YOUR OBJECTIVE: Quote all of the data exactly as given. Skip every picture it contains.

DATA SECTION:
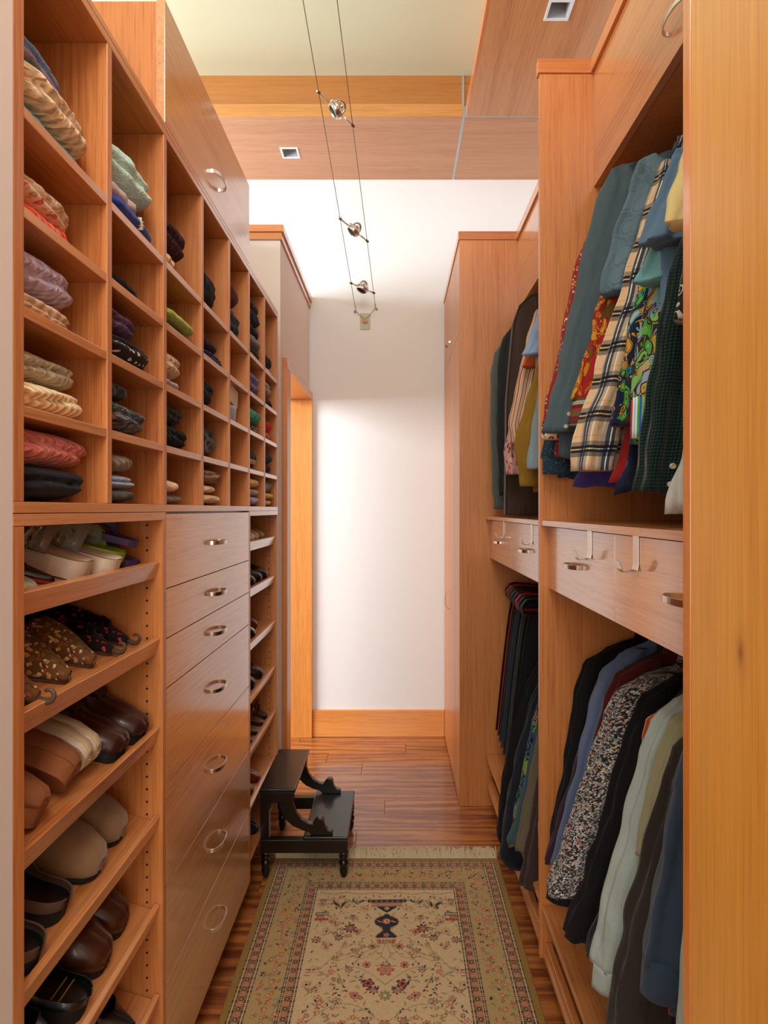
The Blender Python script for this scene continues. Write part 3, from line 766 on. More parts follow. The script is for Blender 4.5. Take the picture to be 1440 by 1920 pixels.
def shoe(name, label, toe, rz, L, W, H, style, mats, kind='round', cat='shoe', tilt=A17, roll=0, sole=.016, group=None, toe_in=0, flip=False, curl=False, platform=0):
    """toe: world position of the sole tip; local x runs heel to toe, origin at the sole tip"""
    e = thing(name, toe, label, cat, group, (roll, tilt, rz) if not flip else (roll, -tilt, rz + PI))
    off = (0 if not flip else L)
    up, so, ins = mats
    N = 26; S = [.5 * (i / N) + .5 * (.5 - .5 * math.cos(PI * i / N)) if i < N * .75 else 1 - (1 - i / N) ** 1.9 * 1.0 for i in range(N + 1)]; S.sort(); S[0] = .004; S[-1] = .996
    X = lambda s: (s - 1) * L + off
    asym = lambda s: .05 * W * math.sin(PI * s) 
    # sole
    rings = []
    heel = lambda s: sole + platform
    prof = []
    for s in S:
        w_ = outline(s, W, kind) + .002; y_ = asym(s); z0 = .0; z1 = heel(s)
        if style == 'heel': z0 = 0 if (s < .24 or s > .5) else min(.018, .018 * math.sin(PI * (s - .24) / .26) * 2)
        rings.append([(X(s), y_ - w_ * .96, z0), (X(s), y_ - w_, (z0 + z1) / 2), (X(s), y_ - w_ * .98, z1), (X(s), y_ + w_ * .98, z1), (X(s), y_ + w_, (z0 + z1) / 2), (X(s), y_ + w_ * .96, z0)])
    build('sole', MB().loft(rings), so, e, smooth=False, local=True, bevel=.001)
    # insole
    zi = sole + platform + .0012
    rings = [[(X(s), asym(s) - outline(s, W, kind) * .93, zi), (X(s), asym(s), zi + .0015), (X(s), asym(s) + outline(s, W, kind) * .93, zi)] for s in S]
    build('insole', MB().loft(rings, closed=False, cap=False), ins, e, smooth=True, local=True)
    if style == 'sandal': return e
    # upper
    def closed(s):   # how far the upper closes over the foot: 0 none .. 1 closed
        if style == 'mule': return 0 if s < .42 else min(1, (s - .42) / .03)
        if style == 'clog': return .30 if s < .40 else min(1, .30 + (s - .40) / .06 * .7)
        if style == 'lace': return .72 if s < .45 else min(1, .72 + (s - .45) / .08 * .28)
        if style == 'ballet': return .34 if s < .62 else min(1, .34 + (s - .62) / .12 * .66)
        return 1
    def hgt(s):
        if style == 'footbed': return .010 + .004 * math.cos(s * 6)
        toe_h = H * (.62 if kind != 'point' else .42)
        if style in ('lace', 'boot'): h = H * (1.0 if s < .3 else 1.0 - .45 * min((s - .3) / .3, 1))
        elif style == 'ballet': h = H * (.75 - .25 * min(s / .5, 1)) + (H * .12 if s > .62 else 0)
        elif style == 'clog': h = H * (.30 if s < .3 else .30 + .70 * (.5 - .5 * math.cos(PI * min((s - .3) / .2, 1))))
        else: h = H
        if s > .5: h *= 1 - (.38 if kind != 'point' else .72) * ((s - .5) / .5) ** 1.4
        if s > .88: h *= max(.0, 1 - ((s - .88) / .13) ** 2.4) ** .5 if kind != 'point' else 1
        return h
    NT_ = 9; s0 = .42 if style == 'mule' else 0.0
    rows = []; uvs = []
    for s in S:
        if s < s0: continue
        w_ = outline(s, W, kind); h = hgt(s); cl = 1 if style in ('boot',) else closed(s)
        ring = []
        for sd in (-1, 1):
            part = []
            for k in range(NT_ + 1):
                a = (k / NT_) * (PI / 2) * (cl if cl < 1 else 1)
                if cl < 1: a = (k / NT_) * (PI / 2) * (.25 + .75 * cl) * .8
                yy = w_ * math.cos(a) ** .8; zz_ = h * math.sin(a) ** .75 if a > 0 else 0
                if cl < 1: zz_ = h * (k / NT_) if style != 'footbed' else h * (k / NT_)
                if cl < 1: yy = w_ * (1 - .30 * (k / NT_) ** 2 * (1 if style in ('lace',) else .5))
                part.append((X(s), asym(s) + sd * yy, sole + platform + zz_))
            ring += part if sd == -1 else part[::-1]
        if style == 'footbed': pass
        rows.append(ring); uvs += [(p[0], p[1] + p[2]) for p in ring]
    rows.append([(X(1) + .0004, asym(1) + (q[1] - asym(S[-1])) * .15, sole + platform + (q[2] - sole - platform) * .2) for q in rows[-1]]); uvs += uvs[-len(rows[-1]):]
    m = MB().loft(rows, closed=False, cap=False, uvs=uvs)
    # drop the strip bridging the opening where the shoe is open
    nn = len(rows[0]) - 1; keep = []
    ss = [s for s in S if s >= s0] + [1.0]
    for i in range(len(rows) - 1):
        for j in range(nn):
            if j == NT_ and min(1 if style == 'boot' else closed(ss[i]), 1 if style == 'boot' else closed(ss[i + 1])) < .999: continue
            keep.append(i * nn + j)
    if style == 'footbed': keep = [i * nn + j for i in range(len(rows) - 1) for j in range(nn) if j != NT_]
    m.f = [m.f[k] for k in keep]; m.mi = [0] * len(m.f)
    u = build('upper', m, up, e, smooth=True, local=True)
    so_ = u.modifiers.new('s', 'SOLIDIFY'); so_.thickness = .003; so_.offset = -1
    if style == 'boot':
        rr_ = []
        for k in range(7):
            zz_ = sole + H * .6 + k * .025; q = .30 * L
            rr_.append([(X(.02) + q / 2 + q / 2 * 1.02 * math.cos(2 * PI * j / 16) + .004 * k, W * .36 * math.sin(2 * PI * j / 16), zz_) for j in range(16)])
        build('shaft', MB().loft(rr_), up, e, smooth=True, local=True)
    if curl:
        pts = [(X(.93), asym(.93), sole + .006)]
        for k in range(10):
            a = -PI / 2 + k * .45; rr2 = .012 - k * .0006
            pts.append((X(1) + .012 + rr2 * math.cos(a), 0, sole + .016 + rr2 * math.sin(a)))
        build('curled_toe', MB().tube(pts, [.006, .0055, .005, .0045, .004, .004, .0035, .0035, .003, .003, .0025], 8), curl, e, smooth=True, local=True)
    return e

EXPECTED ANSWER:
The Blender Python script for this scene continues. Write part 3, from line 766 on. More parts follow. The script is for Blender 4.5. Take the picture to be 1440 by 1920 pixels.
def shoe(name, label, toe, rz, L, W, H, style, mats, kind='round', cat='shoe', tilt=A17, roll=0, sole=.016, group=None, toe_in=0, flip=False, curl=False, platform=0):
    """toe: world position of the sole tip; local x runs heel to toe, origin at the sole tip"""
    e = thing(name, toe, label, cat, group, (roll, tilt, rz) if not flip else (roll, -tilt, rz + PI))
    off = (0 if not flip else L)
    up, so, ins = mats
    N = 26; S = [.5 * (i / N) + .5 * (.5 - .5 * math.cos(PI * i / N)) if i < N * .75 else 1 - (1 - i / N) ** 1.9 * 1.0 for i in range(N + 1)]; S.sort(); S[0] = .004; S[-1] = .996
    X = lambda s: (s - 1) * L + off
    asym = lambda s: .05 * W * math.sin(PI * s) 
    # sole
    rings = []
    heel = lambda s: sole + platform
    prof = []
    for s in S:
        w_ = outline(s, W, kind) + .002; y_ = asym(s); z0 = .0; z1 = heel(s)
        if style == 'heel': z0 = 0 if (s < .24 or s > .5) else min(.018, .018 * math.sin(PI * (s - .24) / .26) * 2)
        rings.append([(X(s), y_ - w_ * .96, z0), (X(s), y_ - w_, (z0 + z1) / 2), (X(s), y_ - w_ * .98, z1), (X(s), y_ + w_ * .98, z1), (X(s), y_ + w_, (z0 + z1) / 2), (X(s), y_ + w_ * .96, z0)])
    build('sole', MB().loft(rings), so, e, smooth=False, local=True, bevel=.001)
    # insole
    zi = sole + platform + .0012
    rings = [[(X(s), asym(s) - outline(s, W, kind) * .93, zi), (X(s), asym(s), zi + .0015), (X(s), asym(s) + outline(s, W, kind) * .93, zi)] for s in S]
    build('insole', MB().loft(rings, closed=False, cap=False), ins, e, smooth=True, local=True)
    if style == 'sandal': return e
    # upper
    def closed(s):   # how far the upper closes over the foot: 0 none .. 1 closed
        if style == 'mule': return 0 if s < .42 else min(1, (s - .42) / .03)
        if style == 'clog': return .30 if s < .40 else min(1, .30 + (s - .40) / .06 * .7)
        if style == 'lace': return .72 if s < .45 else min(1, .72 + (s - .45) / .08 * .28)
        if style == 'ballet': return .34 if s < .62 else min(1, .34 + (s - .62) / .12 * .66)
        return 1
    def hgt(s):
        if style == 'footbed': return .010 + .004 * math.cos(s * 6)
        toe_h = H * (.62 if kind != 'point' else .42)
        if style in ('lace', 'boot'): h = H * (1.0 if s < .3 else 1.0 - .45 * min((s - .3) / .3, 1))
        elif style == 'ballet': h = H * (.75 - .25 * min(s / .5, 1)) + (H * .12 if s > .62 else 0)
        elif style == 'clog': h = H * (.30 if s < .3 else .30 + .70 * (.5 - .5 * math.cos(PI * min((s - .3) / .2, 1))))
        else: h = H
        if s > .5: h *= 1 - (.38 if kind != 'point' else .72) * ((s - .5) / .5) ** 1.4
        if s > .88: h *= max(.0, 1 - ((s - .88) / .13) ** 2.4) ** .5 if kind != 'point' else 1
        return h
    NT_ = 9; s0 = .42 if style == 'mule' else 0.0
    rows = []; uvs = []
    for s in S:
        if s < s0: continue
        w_ = outline(s, W, kind); h = hgt(s); cl = 1 if style in ('boot',) else closed(s)
        ring = []
        for sd in (-1, 1):
            part = []
            for k in range(NT_ + 1):
                a = (k / NT_) * (PI / 2) * (cl if cl < 1 else 1)
                if cl < 1: a = (k / NT_) * (PI / 2) * (.25 + .75 * cl) * .8
                yy = w_ * math.cos(a) ** .8; zz_ = h * math.sin(a) ** .75 if a > 0 else 0
                if cl < 1: zz_ = h * (k / NT_) if style != 'footbed' else h * (k / NT_)
                if cl < 1: yy = w_ * (1 - .30 * (k / NT_) ** 2 * (1 if style in ('lace',) else .5))
                part.append((X(s), asym(s) + sd * yy, sole + platform + zz_))
            ring += part if sd == -1 else part[::-1]
        if style == 'footbed': pass
        rows.append(ring); uvs += [(p[0], p[1] + p[2]) for p in ring]
    rows.append([(X(1) + .0004, asym(1) + (q[1] - asym(S[-1])) * .15, sole + platform + (q[2] - sole - platform) * .2) for q in rows[-1]]); uvs += uvs[-len(rows[-1]):]
    m = MB().loft(rows, closed=False, cap=False, uvs=uvs)
    # drop the strip bridging the opening where the shoe is open
    nn = len(rows[0]) - 1; keep = []
    ss = [s for s in S if s >= s0] + [1.0]
    for i in range(len(rows) - 1):
        for j in range(nn):
            if j == NT_ and min(1 if style == 'boot' else closed(ss[i]), 1 if style == 'boot' else closed(ss[i + 1])) < .999: continue
            keep.append(i * nn + j)
    if style == 'footbed': keep = [i * nn + j for i in range(len(rows) - 1) for j in range(nn) if j != NT_]
    m.f = [m.f[k] for k in keep]; m.mi = [0] * len(m.f)
    u = build('upper', m, up, e, smooth=True, local=True)
    so_ = u.modifiers.new('s', 'SOLIDIFY'); so_.thickness = .003; so_.offset = -1
    if style == 'boot':
        rr_ = []
        for k in range(7):
            zz_ = sole + H * .6 + k * .025; q = .30 * L
            rr_.append([(X(.02) + q / 2 + q / 2 * 1.02 * math.cos(2 * PI * j / 16) + .004 * k, W * .36 * math.sin(2 * PI * j / 16), zz_) for j in range(16)])
        build('shaft', MB().loft(rr_), up, e, smooth=True, local=True)
    if curl:
        pts = [(X(.93), asym(.93), sole + .006)]
        for k in range(10):
            a = -PI / 2 + k * .45; rr2 = .012 - k * .0006
            pts.append((X(1) + .012 + rr2 * math.cos(a), 0, sole + .016 + rr2 * math.sin(a)))
        build('curled_toe', MB().tube(pts, [.006, .0055, .005, .0045, .004, .004, .0035, .0035, .003, .003, .0025], 8), curl, e, smooth=True, local=True)
    return e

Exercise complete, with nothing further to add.